Automation is rapidly making in-roads across sectors, and manufacturing is one of the first to be hit. Having said that, the Indian textile major and branded fabric and fashion retailer, Raymond, is preparing to replace about 10,000 jobs at its various plants by deploying robots in the coming two to three years.

Although the plan is yet in its initial stages, the company has begun evaluating technologies for mechanising most of its plants. Geethaa Ghaneckar, CHRO- Raymond, shared, “There will be some replacements over the next few years, but mostly new hiring will not take place as we look to mechanise our plants. Also, wherever we are adding new capacity or a manufacturing plant, we will look at a mechanised approach instead of hiring more manpower.”

Geethaa Ghaneckar

The company currently has around 30,000 employees working in the 16 manufacturing units across the country. As part of the technical intervention, the company will reportedly scale down the number of employees to 20,000 by adopting the latest technology and strategy. It is being speculated that each one of the newly developing robots that may be deployed at the manufacturing units is capable of replacing 100 employees.

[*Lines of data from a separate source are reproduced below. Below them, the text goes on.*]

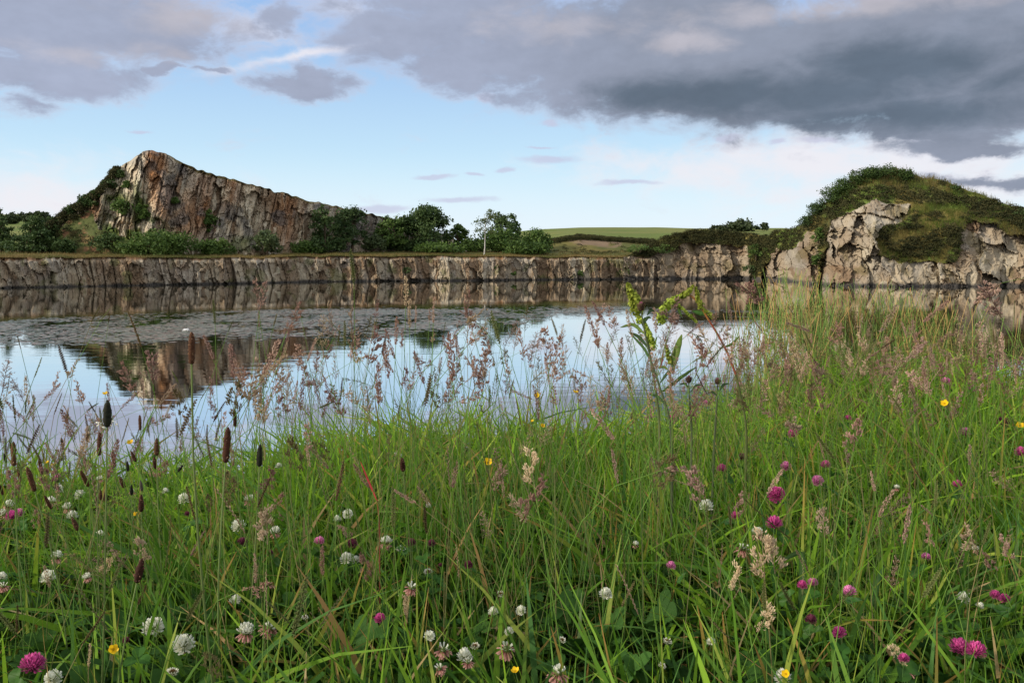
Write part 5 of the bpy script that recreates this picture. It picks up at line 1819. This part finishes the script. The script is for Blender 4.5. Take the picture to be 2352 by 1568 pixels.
rr_ = np.random.default_rng(31)
RUSH = [(1700, 2.9, 16, (660, 800), 24, 'sparse leftmost rush clump leaning over the bright water'), (1760, 3.2, 34, (620, 760), 38, 'rush clump beside the leftmost sparse clump, leaning left'),
        (1806, 3.6, 46, (610, 720), 34, 'tall dense rush clump below the left corner of the mound'), (1856, 3.9, 52, (625, 730), 32, 'dense rush clump below the cleft beside the main rock face'),
        (1905, 4.1, 52, (640, 730), 32, 'dense rush clump below the main rock face, left part'), (1955, 4.2, 52, (650, 740), 32, 'dense rush clump below the overhanging slab'),
        (2005, 4.2, 50, (640, 740), 32, 'rush clump below the summit of the mound'), (2055, 4.1, 48, (655, 750), 32, 'rush clump below the grass bay of the mound'),
        (2105, 4.0, 42, (660, 760), 34, 'rush clump below the right slope of the mound'), (2155, 3.8, 34, (670, 770), 34, 'thinning rush clump right of the mound grass bay'),
        (2215, 3.4, 24, (680, 790), 36, 'sparse rush clump near the right end of the bank'), (2300, 3.0, 16, (700, 800), 40, 'last thin rush clump at the right end of the bank'),
        (1780, 2.8, 26, (680, 800), 40, 'shorter rush clump in front of the tall dense one'), (1880, 3.1, 30, (690, 800), 44, 'shorter rush clump in front, left of centre of the bed'),
        (1990, 3.2, 30, (700, 800), 44, 'shorter rush clump in front, right of centre of the bed'), (2080, 3.1, 26, (710, 810), 44, 'shorter rush clump in front, at the right of the bed')]
for i, a in enumerate(RUSH):
    rush(i, *a, rr_)


# ------------------------------------------------------------------ grass
def build_grass():
    r = np.random.default_rng(42)
    N = 128000
    y = np.sqrt(r.uniform(.62 ** 2, 5.0 ** 2, N * 3))
    x = r.uniform(-1, 1, N * 3) * (.72 * y + .55)
    inner = (y < EDGE(x) + .22) & (r.uniform(size=len(y)) < np.clip(1.25 - .22 * y, .35, 1))
    x, y = x[inner][:N], y[inner][:N]
    n = len(x)
    # tufts: pull blades together
    tn = n // 26
    tx, ty = x[:tn], y[:tn]
    own = r.integers(0, tn, n)
    tuft = r.uniform(size=n) < .55
    rad = .030
    # nearest tuft by cell sort: blades simply adopt a tuft
    x = np.where(tuft, tx[own] + r.normal(size=n) * rad, x)
    y = np.where(tuft, ty[own] + r.normal(size=n) * rad, y)
    own = np.where(tuft, own, -1 - np.arange(n))
    z = ground_z(x, y) - .01
    patch = fbm(x * 1.6 + 5, y * 1.6, 3, 12)
    H = .30 + .16 * (patch - .5)
    H = np.where(x < -.6, H * .88, H)
    H = H * (1 + .30 * sstep(x, .7, 1.3) * sstep(y, 2.2, 3.2))
    H = H * (.76 + .24 * sstep(y, 1.0, 1.9))
    L = H * r.uniform(.55, 1.45, n) * (1 + .22 * (r.uniform(size=n) < .10))
    under = r.uniform(size=n) < .38
    L = np.where(under, L * .55, L)
    fine = r.uniform(size=n) < .16
    W = np.where(fine, r.uniform(.0007, .0013, n), r.uniform(.0023, .0062, n))
    az = r.uniform(0, 2 * np.pi, n)
    az = np.where(tuft, az * .5 + _h(own.astype(float), own * 0.0, 3) * 6.28, az)
    # a light wind leans everything a little to the left
    ln = np.where(fine, r.uniform(.05, .40, n), r.uniform(.10, .75, n)) ** 1.2
    dirx, diry = np.cos(az) * ln - .04, np.sin(az) * ln
    bend = r.uniform(.15, 1.15, n) * np.where(fine, .6, 1.0) * (1 + .6 * (r.uniform(size=n) < .22))
    K = 7
    t = np.linspace(0, 1, K)[None]
    hx = (dirx[:, None] * t + dirx[:, None] * bend[:, None] * 1.4 * t ** 2.4)
    hy = (diry[:, None] * t + diry[:, None] * bend[:, None] * 1.4 * t ** 2.4)
    drop = (ln * bend)[:, None] * 1.1 * t ** 3
    hz = t * (1 - .22 * ln[:, None] ** 2) - drop * .55
    Pt = np.stack([x[:, None] + hx * L[:, None], y[:, None] + hy * L[:, None], z[:, None] + hz * L[:, None]], -1)
    # leave the flowers that the meadow shows uncovered
    X_, Y_, dep = proj(Pt)
    kill = np.zeros(n, bool)
    for (kx, ky, kr, kd) in KEEP:
        hit = ((np.abs(X_ - kx) < kr + 3) & (np.abs(Y_ - ky) < kr * 1.05) & (dep < kd + .02)).any(1)
        kill |= hit & (r.uniform(size=n) < .86)
    kill |= (Y_.min(1) < 840 + 125 * (r.uniform(size=n) ** .6) - 70 * sstep(X_[:, -1], 1700, 1900)) & (X_[:, -1] > 560)
    kill |= (Y_.min(1) < 1020 - 150 * (r.uniform(size=n) ** 4)) & (X_[:, -1] <= 560)
    kill |= (dep.min(1) < .62)
    kill |= (y < 1.3) & (r.uniform(size=n) < .40)
    ok = ~kill
    Pt, W, fine, patch, x, y = Pt[ok], W[ok], fine[ok], patch[ok], x[ok], y[ok]
    n = len(W)
    prof = np.array([.62, .9, 1, .95, .78, .48, .06])
    tang = unit(np.gradient(Pt, axis=1))
    rot = r.uniform(0, 2 * np.pi, n)
    sd0 = np.stack([np.cos(rot), np.sin(rot), 0 * rot], -1)[:, None] + 0 * tang
    sd = unit(np.cross(tang, np.cross(sd0, tang)))
    V, F = ribbons(Pt, W[:, None] * prof[None], sd)
    k = np.clip(.5 + .30 * r.normal(size=n) + 1.1 * (patch - .5), 0, 1)[:, None]
    c = lerp(np.array([.080, .185, .012]), np.array([.29, .47, .032]), k)
    near_shade = np.clip(sstep(y, 2.0, 1.05) * 1.1 + (fbm(x * 2.2, y * 2.2, 3, 33) - .5) * 1.4, 0, 1)[:, None]  # shade painted into the blades nearest the camera, plus random dark patches
    c = lerp(c, np.array([.038, .105, .013]), near_shade * .92 * r.uniform(.4, 1, (n, 1)))
    blue = (r.uniform(size=n) < .18)[:, None]
    c = np.where(blue, lerp(c, np.array([.070, .165, .048]), .6), c)
    yel = (r.uniform(size=n) < .13)[:, None]
    c = np.where(yel, lerp(c, np.array([.30, .33, .06]), .6), c)
    dry = r.uniform(size=n) < .035
    c = np.where(dry[:, None], lerp(np.array([.33, .19, .065]), np.array([.36, .29, .14]), r.uniform(size=(n, 1))), c)
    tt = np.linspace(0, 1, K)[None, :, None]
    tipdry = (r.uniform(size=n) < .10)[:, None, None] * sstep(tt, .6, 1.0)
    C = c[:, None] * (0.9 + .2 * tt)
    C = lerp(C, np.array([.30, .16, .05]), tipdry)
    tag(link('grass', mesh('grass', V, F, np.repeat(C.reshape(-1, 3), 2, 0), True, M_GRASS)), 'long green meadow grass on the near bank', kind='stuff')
    print('blades', n)
    # low leafy cover between the blades
    m = 15000
    y = r.uniform(.7, 3.6, m * 2)
    x = r.uniform(-1, 1, m * 2) * (.72 * y + .4)
    k = y < EDGE(x) + .1
    x, y = x[k][:m], y[k][:m]
    z = ground_z(x, y) + r.uniform(.03, .19, len(x))
    mb = MB()
    for me in TREFOIL[:1]:
        nv = len(me.vertices)
        co = np.empty(nv * 3, np.float32)
        me.vertices.foreach_get('co', co)
        co = co.reshape(-1, 3)
        fc = np.array([list(p.vertices) for p in me.polygons])
    a = r.uniform(0, 6.28, len(x))
    s = r.uniform(.7, 1.5, len(x))
    ca, sa = np.cos(a), np.sin(a)
    px = co[None, :, 0] * ca[:, None] - co[None, :, 1] * sa[:, None]
    py = co[None, :, 0] * sa[:, None] + co[None, :, 1] * ca[:, None]
    tx, ty = r.normal(size=len(x)) * .45, r.normal(size=len(x)) * .45 - .2
    pz = co[None, :, 2] + px * tx[:, None] + py * ty[:, None]
    V = np.stack([x[:, None] + px * s[:, None], y[:, None] + py * s[:, None], z[:, None] + pz * s[:, None]], -1)
    F = (fc[None] + (np.arange(len(x)) * nv)[:, None, None]).reshape(-1, 4)
    C = np.repeat(lerp(np.array([.022, .062, .010]), np.array([.050, .12, .022]), r.uniform(size=(len(x), 1))), nv, 0)
    tag(link('ground_cover', mesh('ground_cover', V.reshape(-1, 3), F, C, True, M_LEAF)), 'low clover leaves between the grass blades', kind='stuff')
    # thin bare stalks standing among the seed heads
    m = 1500
    y = r.uniform(1.1, 4.4, m * 3)
    x = r.uniform(-1, 1, m * 3) * (.68 * y + .2)
    k = (y < EDGE(x)) & ((x > -.5 * y * .62) | (r.uniform(size=m * 3) < .4))
    x, y = x[k][:m], y[k][:m]
    z = ground_z(x, y) - .01
    L = r.uniform(.30, .58, len(x))
    K = 6
    t = np.linspace(0, 1, K)[None]
    lx, ly = r.normal(size=len(x)) * .14 - .03, r.normal(size=len(x)) * .12
    Pt = np.stack([x[:, None] + lx[:, None] * L[:, None] * t ** 1.6, y[:, None] + ly[:, None] * L[:, None] * t ** 1.6, z[:, None] + L[:, None] * t], -1)
    X_, Y_, dep = proj(Pt)
    ok = Y_.min(1) > np.where(X_[:, -1] > 560, 730, 850)
    for (kx, ky, kr, kd) in KEEP:
        ok &= ~((np.abs(X_ - kx) < kr) & (np.abs(Y_ - ky) < kr) & (dep < kd)).any(1)
    Pt = Pt[ok]
    V, F = ribbons(Pt, .00065 * np.linspace(1.2, .5, K)[None] * np.ones((len(Pt), 1)), np.array([[1., 0, 0]]) * np.ones((len(Pt), 1)))
    C = lerp(np.array([.09, .15, .04]), np.array([.27, .23, .10]), r.uniform(size=(len(Pt), 1)) ** 4)
    tag(link('grass_stalks', mesh('grass_stalks', V, F, np.repeat(C, K * 2, 0), True, M_STEM)), 'thin bare grass stalks among the seed heads', kind='stuff')


build_grass()


# ------------------------------------------------------------------ labels of the meadow plants: look first, then where, then which in the row
def finish_labels():
    by = {}
    for e in REG:
        root, what, cat, group, X, Y, lean = e
        key = (lean + what, row_of(Y), col_of(X))
        by.setdefault(key, []).append(e)
    ORD = ['first', 'second', 'third', 'fourth', 'fifth', 'sixth', 'seventh', 'eighth', 'ninth', 'tenth', 'eleventh', 'twelfth', 'thirteenth', 'fourteenth']
    for (w, rw, cl), es in by.items():
        es.sort(key=lambda e: e[4])
        for k, e in enumerate(es):
            root, what, cat, group, X, Y, lean = e
            if len(es) == 1:
                lab = f'{w}, {rw}, {cl}'
            elif len(es) == 2:
                lab = f"{w}, {'left' if k == 0 else 'right'} of two, {rw}, {cl}"
            else:
                lab = f'{ORD[min(k, 13)]} {w} from left, {rw}, {cl}'
            if len(lab.split()) > 16:
                print('LONG', lab)
            tag(root, lab, cat, group)


finish_labels()
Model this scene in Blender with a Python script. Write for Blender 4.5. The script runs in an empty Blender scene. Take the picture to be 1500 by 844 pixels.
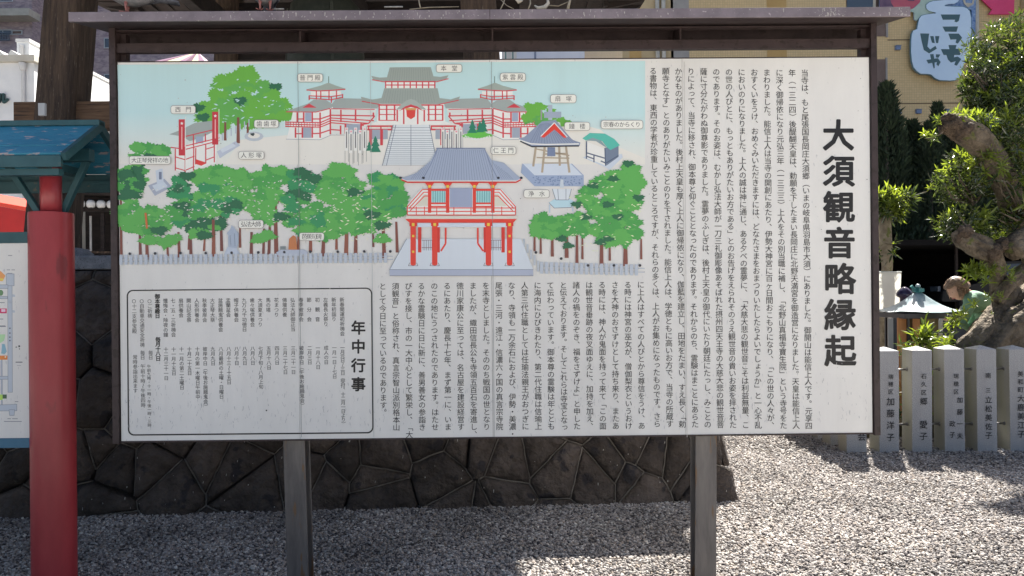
import bpy, bmesh, math, random
from mathutils import Vector, Matrix, noise
from mathutils.geometry import tessellate_polygon
R = math.radians
random.seed(7)
sc = bpy.context.scene
col = sc.collection

# ---------------------------------------------------------------- camera, sky, sun, exposure
F_PX = 1083.0          # focal length in photo pixels (26 mm equivalent)
TH = 0.0096            # slight roll of the hand-held camera
cam_d = bpy.data.cameras.new('camera'); cam = bpy.data.objects.new('camera', cam_d); col.objects.link(cam)
cam_d.sensor_width = 36; cam_d.lens = 36 * F_PX / 1500; cam_d.clip_start = .05; cam_d.clip_end = 900
cs, sn = math.cos(TH), math.sin(TH)
cam.matrix_world = Matrix(((cs, sn, 0, 0), (0, 0, -1, 0), (-sn, cs, 0, 1.5), (0, 0, 0, 1)))
sc.camera = cam
SUN = Vector((.35, .80, 0)).normalized() * math.cos(R(49)) + Vector((0, 0, math.sin(R(49))))
w = bpy.data.worlds.new('World'); sc.world = w; w.use_nodes = True
nt = w.node_tree; bgn = nt.nodes['Background']
sky = nt.nodes.new('ShaderNodeTexSky'); sky.sky_type = 'NISHITA'; sky.sun_disc = False
sky.sun_elevation = R(49); sky.sun_rotation = math.atan2(SUN.x, SUN.y); sky.air_density = 1.0; sky.dust_density = 4.0; sky.ozone_density = .6
nt.links.new(sky.outputs[0], bgn.inputs[0]); bgn.inputs[1].default_value = 0.054
sd = bpy.data.lights.new('sun', 'SUN'); sun = bpy.data.objects.new('sun', sd); col.objects.link(sun)
sd.energy = 5; sd.angle = R(.5); sd.color = (1, .95, .87)
sun.rotation_euler = (-SUN).to_track_quat('-Z', 'Y').to_euler()
sc.view_settings.view_transform = 'Standard'; sc.view_settings.look = 'None'
sc.view_settings.exposure = 1.90; sc.view_settings.gamma = 1
sc.cycles.max_bounces = 8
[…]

Having identified the right technology to digitise its manufacturing units, some jobs at Raymond are certainly going to get outdated. Ghaneckar shared that, as a result of the automation, the job cuts will be about 10 percent of the staff at each of the factories. The company will, however, decide on ways for smooth transition of those affected, through VRS and such schemes.

There have been various reports in the recent past suggesting that automation will reduce employment opportunities in the software sector. However, this update from Raymond confirms that the manufacturing sector is going to witness a bulk of transformation through technological advancements and automation. This, in turn, strengthens the fear of losing employment opportunities to automation across other industries as well, in the near future.

© 2016 HR Katha
Last modified on Thursday, 22 September 2016

3 comments

  • Comment Link Rohit Friday, 23 September 2016 posted by Rohit

    Well as every news has it, this news has its dark side too. With forecasts predicting that India becoming the most populous country by 2022 with the average age of an Indian to be 29 years, the news brings the darker side of automation. US and Europe are great examples of automation but simultaneously need to look at population.
    If a country has a decreasing population rate, automation can complement but it becomes a sad story if we do not see complementary effects

  • Comment Link MCS Bhakuni Friday, 23 September 2016 posted by MCS Bhakuni

    This should be viewed not as a technological advancement but a regressive act vis- a- vis the human beings. Most conservatively speaking each employee would have about 4 persons depending on him or her (at an average). so with every laid off employee 5 people would loose food on the table.. And this one employee may not have an alternate available. It is the corporate social responsibility to ensure that at least the people connected with them directly are not abandoned in such a manner.

  • Comment Link Ami Vider Thursday, 22 September 2016 posted by Ami Vider

    Good to see how India is moving forward in modernizing. The US and Europe are great examples. With robotics taking strong position in manufacturing, from automobiles to textiles, economies and especially individual manufacturers have to get automation into their plants. Simply put, today's manufacturing is not made up of a rows and rows of workers Henry Ford made so famous more than a century ago. The transition was hard to some, but worth the effort. Good piece, good writing!